----- Recorded information
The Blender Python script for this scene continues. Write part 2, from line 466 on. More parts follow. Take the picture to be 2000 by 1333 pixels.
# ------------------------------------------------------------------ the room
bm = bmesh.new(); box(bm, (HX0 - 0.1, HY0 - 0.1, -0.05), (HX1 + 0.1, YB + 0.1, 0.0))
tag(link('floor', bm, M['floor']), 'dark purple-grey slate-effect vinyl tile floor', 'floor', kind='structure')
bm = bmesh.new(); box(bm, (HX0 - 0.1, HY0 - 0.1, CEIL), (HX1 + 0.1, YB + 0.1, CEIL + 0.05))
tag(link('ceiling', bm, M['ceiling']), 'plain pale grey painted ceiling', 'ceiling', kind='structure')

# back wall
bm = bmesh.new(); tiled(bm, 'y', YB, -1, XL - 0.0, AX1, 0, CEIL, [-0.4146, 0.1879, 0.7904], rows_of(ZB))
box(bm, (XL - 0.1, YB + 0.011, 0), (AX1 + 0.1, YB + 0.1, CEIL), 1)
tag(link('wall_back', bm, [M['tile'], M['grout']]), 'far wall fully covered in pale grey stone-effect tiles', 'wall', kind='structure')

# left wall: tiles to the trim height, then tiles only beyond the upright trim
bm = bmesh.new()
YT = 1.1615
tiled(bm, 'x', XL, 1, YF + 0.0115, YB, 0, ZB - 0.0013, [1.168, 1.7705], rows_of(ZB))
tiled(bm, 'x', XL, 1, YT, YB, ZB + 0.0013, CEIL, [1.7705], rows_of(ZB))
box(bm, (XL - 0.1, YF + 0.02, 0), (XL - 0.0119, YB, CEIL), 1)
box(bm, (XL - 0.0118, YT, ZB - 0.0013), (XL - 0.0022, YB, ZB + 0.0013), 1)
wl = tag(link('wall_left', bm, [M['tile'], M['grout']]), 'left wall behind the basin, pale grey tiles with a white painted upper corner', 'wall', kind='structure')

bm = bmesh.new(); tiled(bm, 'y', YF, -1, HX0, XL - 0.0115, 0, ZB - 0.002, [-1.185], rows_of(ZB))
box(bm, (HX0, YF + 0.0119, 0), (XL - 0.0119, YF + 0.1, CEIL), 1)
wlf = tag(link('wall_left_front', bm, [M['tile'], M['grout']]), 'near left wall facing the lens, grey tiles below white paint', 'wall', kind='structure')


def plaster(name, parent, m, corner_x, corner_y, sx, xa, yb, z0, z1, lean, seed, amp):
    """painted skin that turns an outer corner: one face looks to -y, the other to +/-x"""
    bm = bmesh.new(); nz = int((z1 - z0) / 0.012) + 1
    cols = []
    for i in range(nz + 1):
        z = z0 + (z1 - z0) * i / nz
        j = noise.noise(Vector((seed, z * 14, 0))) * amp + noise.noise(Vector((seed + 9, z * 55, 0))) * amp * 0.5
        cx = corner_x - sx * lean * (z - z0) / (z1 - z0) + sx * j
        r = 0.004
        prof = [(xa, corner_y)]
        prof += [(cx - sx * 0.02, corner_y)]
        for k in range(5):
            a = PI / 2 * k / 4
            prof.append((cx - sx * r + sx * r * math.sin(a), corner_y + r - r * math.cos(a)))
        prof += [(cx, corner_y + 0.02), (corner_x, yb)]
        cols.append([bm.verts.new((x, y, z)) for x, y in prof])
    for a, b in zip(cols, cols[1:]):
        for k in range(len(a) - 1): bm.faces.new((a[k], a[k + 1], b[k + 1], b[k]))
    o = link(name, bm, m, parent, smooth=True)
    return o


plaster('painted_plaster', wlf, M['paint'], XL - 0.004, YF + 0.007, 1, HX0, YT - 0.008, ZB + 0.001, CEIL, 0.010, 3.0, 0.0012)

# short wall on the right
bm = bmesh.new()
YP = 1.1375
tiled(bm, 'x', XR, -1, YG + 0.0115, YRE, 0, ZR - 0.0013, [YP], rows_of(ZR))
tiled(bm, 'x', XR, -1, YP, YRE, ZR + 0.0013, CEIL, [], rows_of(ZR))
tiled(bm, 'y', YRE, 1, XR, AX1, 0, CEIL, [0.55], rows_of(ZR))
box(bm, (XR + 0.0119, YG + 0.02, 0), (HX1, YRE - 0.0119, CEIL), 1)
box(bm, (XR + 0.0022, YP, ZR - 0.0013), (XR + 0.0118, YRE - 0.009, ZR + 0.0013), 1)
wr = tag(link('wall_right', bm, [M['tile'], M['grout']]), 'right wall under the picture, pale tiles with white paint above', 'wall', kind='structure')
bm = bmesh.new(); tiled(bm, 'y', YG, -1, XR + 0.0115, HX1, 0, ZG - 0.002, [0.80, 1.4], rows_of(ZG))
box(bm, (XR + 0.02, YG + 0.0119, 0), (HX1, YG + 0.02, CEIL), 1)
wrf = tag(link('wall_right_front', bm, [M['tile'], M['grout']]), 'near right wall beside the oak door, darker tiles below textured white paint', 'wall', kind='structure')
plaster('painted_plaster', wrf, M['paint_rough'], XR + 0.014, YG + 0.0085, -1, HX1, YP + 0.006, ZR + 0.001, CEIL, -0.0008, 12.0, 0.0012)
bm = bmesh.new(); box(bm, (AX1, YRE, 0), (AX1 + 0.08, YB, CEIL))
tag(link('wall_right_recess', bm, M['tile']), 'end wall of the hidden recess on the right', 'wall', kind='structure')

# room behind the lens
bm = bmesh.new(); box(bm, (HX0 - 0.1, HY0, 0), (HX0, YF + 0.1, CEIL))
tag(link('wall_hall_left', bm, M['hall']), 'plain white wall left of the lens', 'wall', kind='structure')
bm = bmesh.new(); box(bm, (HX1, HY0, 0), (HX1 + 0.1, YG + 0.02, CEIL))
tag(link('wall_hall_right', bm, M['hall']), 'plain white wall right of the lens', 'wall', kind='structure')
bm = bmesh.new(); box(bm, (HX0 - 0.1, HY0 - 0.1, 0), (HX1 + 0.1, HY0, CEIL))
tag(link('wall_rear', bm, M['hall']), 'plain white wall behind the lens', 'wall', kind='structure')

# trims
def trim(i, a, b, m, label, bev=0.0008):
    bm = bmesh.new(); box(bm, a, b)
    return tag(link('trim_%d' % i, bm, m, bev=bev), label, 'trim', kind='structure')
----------
§ **Exercise prompt**
The data above must be returned in full, exactly as written.

§ **Task answer**
The Blender Python script for this scene continues. Write part 2, from line 466 on. More parts follow. Take the picture to be 2000 by 1333 pixels.
# ------------------------------------------------------------------ the room
bm = bmesh.new(); box(bm, (HX0 - 0.1, HY0 - 0.1, -0.05), (HX1 + 0.1, YB + 0.1, 0.0))
tag(link('floor', bm, M['floor']), 'dark purple-grey slate-effect vinyl tile floor', 'floor', kind='structure')
bm = bmesh.new(); box(bm, (HX0 - 0.1, HY0 - 0.1, CEIL), (HX1 + 0.1, YB + 0.1, CEIL + 0.05))
tag(link('ceiling', bm, M['ceiling']), 'plain pale grey painted ceiling', 'ceiling', kind='structure')

# back wall
bm = bmesh.new(); tiled(bm, 'y', YB, -1, XL - 0.0, AX1, 0, CEIL, [-0.4146, 0.1879, 0.7904], rows_of(ZB))
box(bm, (XL - 0.1, YB + 0.011, 0), (AX1 + 0.1, YB + 0.1, CEIL), 1)
tag(link('wall_back', bm, [M['tile'], M['grout']]), 'far wall fully covered in pale grey stone-effect tiles', 'wall', kind='structure')

# left wall: tiles to the trim height, then tiles only beyond the upright trim
bm = bmesh.new()
YT = 1.1615
tiled(bm, 'x', XL, 1, YF + 0.0115, YB, 0, ZB - 0.0013, [1.168, 1.7705], rows_of(ZB))
tiled(bm, 'x', XL, 1, YT, YB, ZB + 0.0013, CEIL, [1.7705], rows_of(ZB))
box(bm, (XL - 0.1, YF + 0.02, 0), (XL - 0.0119, YB, CEIL), 1)
box(bm, (XL - 0.0118, YT, ZB - 0.0013), (XL - 0.0022, YB, ZB + 0.0013), 1)
wl = tag(link('wall_left', bm, [M['tile'], M['grout']]), 'left wall behind the basin, pale grey tiles with a white painted upper corner', 'wall', kind='structure')

bm = bmesh.new(); tiled(bm, 'y', YF, -1, HX0, XL - 0.0115, 0, ZB - 0.002, [-1.185], rows_of(ZB))
box(bm, (HX0, YF + 0.0119, 0), (XL - 0.0119, YF + 0.1, CEIL), 1)
wlf = tag(link('wall_left_front', bm, [M['tile'], M['grout']]), 'near left wall facing the lens, grey tiles below white paint', 'wall', kind='structure')


def plaster(name, parent, m, corner_x, corner_y, sx, xa, yb, z0, z1, lean, seed, amp):
    """painted skin that turns an outer corner: one face looks to -y, the other to +/-x"""
    bm = bmesh.new(); nz = int((z1 - z0) / 0.012) + 1
    cols = []
    for i in range(nz + 1):
        z = z0 + (z1 - z0) * i / nz
        j = noise.noise(Vector((seed, z * 14, 0))) * amp + noise.noise(Vector((seed + 9, z * 55, 0))) * amp * 0.5
        cx = corner_x - sx * lean * (z - z0) / (z1 - z0) + sx * j
        r = 0.004
        prof = [(xa, corner_y)]
        prof += [(cx - sx * 0.02, corner_y)]
        for k in range(5):
            a = PI / 2 * k / 4
            prof.append((cx - sx * r + sx * r * math.sin(a), corner_y + r - r * math.cos(a)))
        prof += [(cx, corner_y + 0.02), (corner_x, yb)]
        cols.append([bm.verts.new((x, y, z)) for x, y in prof])
    for a, b in zip(cols, cols[1:]):
        for k in range(len(a) - 1): bm.faces.new((a[k], a[k + 1], b[k + 1], b[k]))
    o = link(name, bm, m, parent, smooth=True)
    return o


plaster('painted_plaster', wlf, M['paint'], XL - 0.004, YF + 0.007, 1, HX0, YT - 0.008, ZB + 0.001, CEIL, 0.010, 3.0, 0.0012)

# short wall on the right
bm = bmesh.new()
YP = 1.1375
tiled(bm, 'x', XR, -1, YG + 0.0115, YRE, 0, ZR - 0.0013, [YP], rows_of(ZR))
tiled(bm, 'x', XR, -1, YP, YRE, ZR + 0.0013, CEIL, [], rows_of(ZR))
tiled(bm, 'y', YRE, 1, XR, AX1, 0, CEIL, [0.55], rows_of(ZR))
box(bm, (XR + 0.0119, YG + 0.02, 0), (HX1, YRE - 0.0119, CEIL), 1)
box(bm, (XR + 0.0022, YP, ZR - 0.0013), (XR + 0.0118, YRE - 0.009, ZR + 0.0013), 1)
wr = tag(link('wall_right', bm, [M['tile'], M['grout']]), 'right wall under the picture, pale tiles with white paint above', 'wall', kind='structure')
bm = bmesh.new(); tiled(bm, 'y', YG, -1, XR + 0.0115, HX1, 0, ZG - 0.002, [0.80, 1.4], rows_of(ZG))
box(bm, (XR + 0.02, YG + 0.0119, 0), (HX1, YG + 0.02, CEIL), 1)
wrf = tag(link('wall_right_front', bm, [M['tile'], M['grout']]), 'near right wall beside the oak door, darker tiles below textured white paint', 'wall', kind='structure')
plaster('painted_plaster', wrf, M['paint_rough'], XR + 0.014, YG + 0.0085, -1, HX1, YP + 0.006, ZR + 0.001, CEIL, -0.0008, 12.0, 0.0012)
bm = bmesh.new(); box(bm, (AX1, YRE, 0), (AX1 + 0.08, YB, CEIL))
tag(link('wall_right_recess', bm, M['tile']), 'end wall of the hidden recess on the right', 'wall', kind='structure')

# room behind the lens
bm = bmesh.new(); box(bm, (HX0 - 0.1, HY0, 0), (HX0, YF + 0.1, CEIL))
tag(link('wall_hall_left', bm, M['hall']), 'plain white wall left of the lens', 'wall', kind='structure')
bm = bmesh.new(); box(bm, (HX1, HY0, 0), (HX1 + 0.1, YG + 0.02, CEIL))
tag(link('wall_hall_right', bm, M['hall']), 'plain white wall right of the lens', 'wall', kind='structure')
bm = bmesh.new(); box(bm, (HX0 - 0.1, HY0 - 0.1, 0), (HX1 + 0.1, HY0, CEIL))
tag(link('wall_rear', bm, M['hall']), 'plain white wall behind the lens', 'wall', kind='structure')

# trims
def trim(i, a, b, m, label, bev=0.0008):
    bm = bmesh.new(); box(bm, a, b)
    return tag(link('trim_%d' % i, bm, m, bev=bev), label, 'trim', kind='structure')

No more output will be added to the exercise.